MJ Lallo, The Channeled Voice (Full Spectrum)

The Channeled Voice was first released on tape in 1988, and it sounds like it. The drum-machine beats and phasey sci-fi effects on MJ Lallo’s voice reflect that glossy decade, sounding at times like Laurie Anderson recorded at a keyboard store in a mall. Yet underneath that shiny surface, Lallo makes unexpected moves, especially in stretching and shaping her meditative vocals. Song titles like “Mystic Mamba” and “Shaman’s Dance” hint at Lallo’s New Age leanings, but not much from that genre that sounds like The Channeled Voice. In its best moments—like the tape-ending, 11-minute “Deep Dreams”—Lallo’s music is a moment in time warped into a weird curve, one that extends all the way into our current future.

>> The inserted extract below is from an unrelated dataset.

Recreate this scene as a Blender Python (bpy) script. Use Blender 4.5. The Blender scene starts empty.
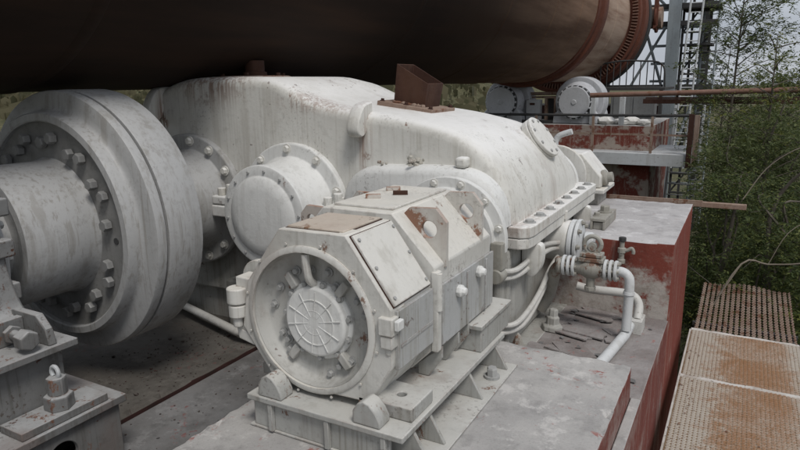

XDCVR, Cold Slab (Opal Tapes)

There’s not a lot of unpredictability to the music XCDVR (aka producer Xavier McDaniel) makes on Cold Slab, and that’s one of its strengths. On each track McDaniel picks a beat and runs with it, creating variety out of the whirring, crunching textures that surround his pumping rhythms. The effect is both hypnotic and disorienting: you can settle into McDaniel’s beats, but along the way your ears will get thrashed a bit by all the noises breezing past. On faster cuts, like “Slab 2” and “Slab 5”, he even manages to make steady beats sound disorienting, an aural illusion built from synth layers. But everything on Cold Slab has a touch of magic, the kind that’s hard to dissect when it’s shot so directly into your brain.